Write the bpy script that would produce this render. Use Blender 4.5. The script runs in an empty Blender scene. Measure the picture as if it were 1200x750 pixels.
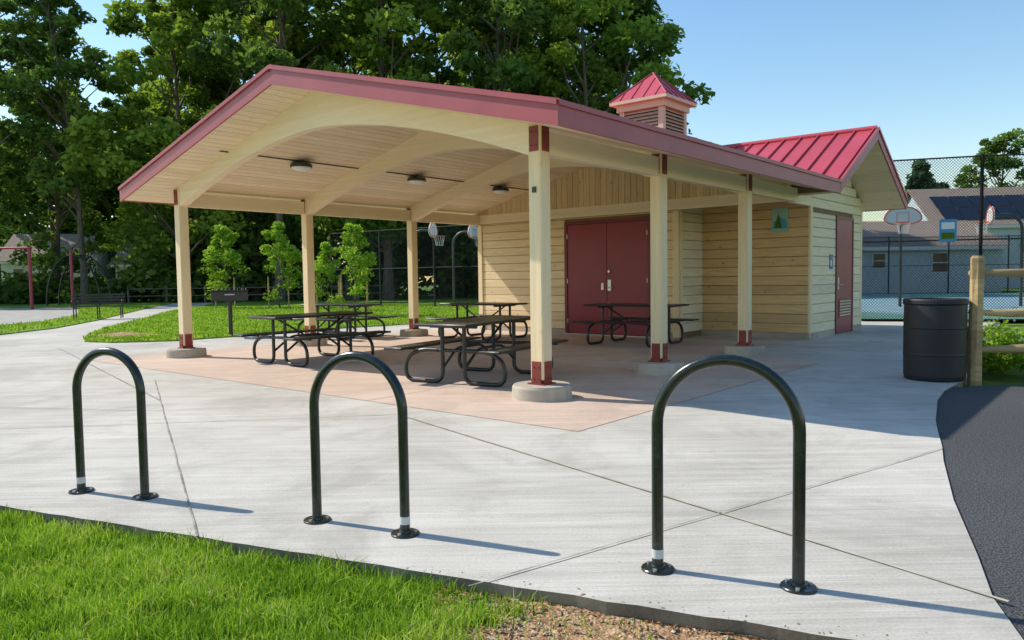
import bpy, math, random
import numpy as np
from mathutils import Matrix, Vector
rng=np.random.default_rng(7); random.seed(7)
scene=bpy.context.scene
scene.view_settings.view_transform='Standard'; scene.view_settings.look='None'; scene.view_settings.exposure=0
PHI=math.radians(40.107); X0,Y0=.311,8.117
def uvw(u,v): return (X0+u*math.cos(PHI)+v*math.sin(PHI), Y0-u*math.sin(PHI)+v*math.cos(PHI))

# ---------------------------------------------------------------- materials
class NT:
    def __init__(s,name,rough=.7,spec=.5):
        m=bpy.data.materials.new(name); m.use_nodes=True; s.m=m; s.t=m.node_tree; s.n=s.t.nodes; s.l=s.t.links
        s.b=s.n['Principled BSDF']; s.b.inputs['Roughness'].default_value=rough; s.b.inputs['Specular IOR Level'].default_value=spec
        s.tc=s.n.new('ShaderNodeTexCoord')
    def put(s,sock,val):
        if hasattr(val,'links'): s.l.new(val,sock)
        elif isinstance(val,(tuple,list)) and len(val)==3 and sock.type=='RGBA': sock.default_value=(*val,1)
        else: sock.default_value=val
    def map(s,scale=(1,1,1),rot=(0,0,0),src=None):
        k=s.n.new('ShaderNodeMapping'); k.inputs['Scale'].default_value=scale; k.inputs['Rotation'].default_value=rot
        s.l.new(src or s.tc.outputs['Object'],k.inputs['Vector']); return k.outputs[0]
    def noise(s,scale,detail=4,vec=None,rough=.55,dist=0):
        k=s.n.new('ShaderNodeTexNoise'); k.inputs['Scale'].default_value=scale; k.inputs['Detail'].default_value=detail
        k.inputs['Roughness'].default_value=rough; k.inputs['Distortion'].default_value=dist
        s.l.new(vec or s.tc.outputs['Object'],k.inputs['Vector']); return k.outputs['Fac']
    def vor(s,scale,vec=None,feat='F1',out='Distance'):
        k=s.n.new('ShaderNodeTexVoronoi'); k.feature=feat; k.inputs['Scale'].default_value=scale
        s.l.new(vec or s.tc.outputs['Object'],k.inputs['Vector']); return k.outputs[out]
    def ramp(s,fac,stops):
        k=s.n.new('ShaderNodeValToRGB'); e=k.color_ramp.elements
        while len(e)<len(stops): e.new(.5)
        for a,(p,c) in zip(e,stops):
            a.position=p; a.color=(*c,1) if isinstance(c,(tuple,list)) else (c,c,c,1)
        s.l.new(fac,k.inputs[0]); return k.outputs[0]
    def mix(s,fac,a,b,mode='MIX'):
        k=s.n.new('ShaderNodeMix'); k.data_type='RGBA'; k.blend_type=mode
        s.put(k.inputs[0],fac); s.put(k.inputs[6],a); s.put(k.inputs[7],b); return k.outputs[2]
    def math(s,op,a,b=0.0):
        k=s.n.new('ShaderNodeMath'); k.operation=op; s.put(k.inputs[0],a); s.put(k.inputs[1],b); return k.outputs[0]
    def sep(s,src=None):
        k=s.n.new('ShaderNodeSeparateXYZ'); s.l.new(src or s.tc.outputs['Object'],k.inputs[0]); return k.outputs
    def col(s,c): s.put(s.b.inputs['Base Color'],c); return s
    def bump(s,h,strength=.3,dist=.01):
        k=s.n.new('ShaderNodeBump'); k.inputs['Strength'].default_value=strength; k.inputs['Distance'].default_value=dist
        s.l.new(h,k.inputs['Height']); s.l.new(k.outputs[0],s.b.inputs['Normal']); return s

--

» **PROBLEM DETAILS**
Identify the lines of the data that contain the word "scene". Copy each of them.

» **WRITTEN RESPONSE**
Write the bpy script that would produce this render. Use Blender 4.5. The script runs in an empty Blender scene. Measure the picture as if it were 1200x750 pixels.
scene=bpy.context.scene
scene.view_settings.view_transform='Standard'; scene.view_settings.look='None'; scene.view_settings.exposure=0